The Orwells may be young but they have stage talent way beyond their years. When I heard The Orwells back in 2012 I was instantly drawn to them. Yeah, they were young (I think at the time they were all under drinking age) but their garage rock sound was unlike the rock coming out at the time. They encapsulated something that should have come out in the 90’s after Nirvana, before the guys were likely even a thought of being born.

Upon seeing the Orwells live the first time, it became evident they were on the perspicuous of rock – stardom.  These kids were about to do the impossible and live out their rockstar dreams and travel the world like a Midwestern version of the Strokes armed with their rebellious “don’t give a fuck” attitude.
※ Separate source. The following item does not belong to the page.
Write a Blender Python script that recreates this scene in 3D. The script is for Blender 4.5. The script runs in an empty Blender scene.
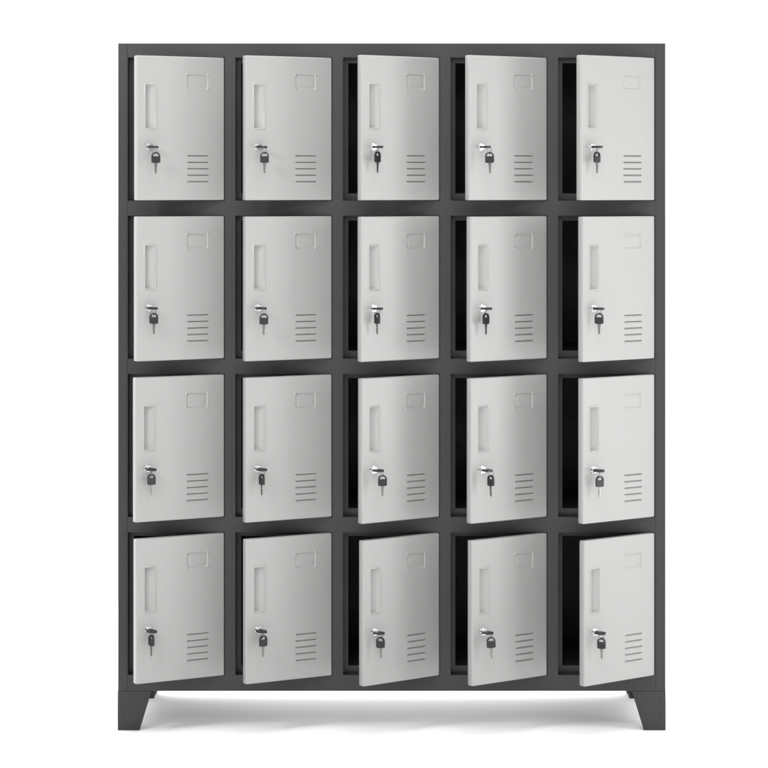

Here we are a few years later, the guys are a little older (I think they can now drink legally) and their third album, Terrible Human Beings is out. This album is not an evolution of the Orwells’ sound but rather a back to the basics garage rock album with amiable anthem-like songs and lots of reverb that results in fun listening, but an even more fun time when seen live.

Within the first few seconds of the first song the entire crowd was transformed into a mosh pit and the energy level was high the entire show. While the lead signer, Mario is great about putting on a pure performance, it would be nice to have an opportunity to actually see who he is. It’s very evident he is not fully comfortable on stage in front of a crowd, even though he is quite entertaining. It’s as if he puts on a mask or persona on stage, hiding his true self, internal conflict and insecurities from his fans. Though, sine the Orwells’ songs lack depth no one seems to mind and as such enables him to keep his fans at arms length.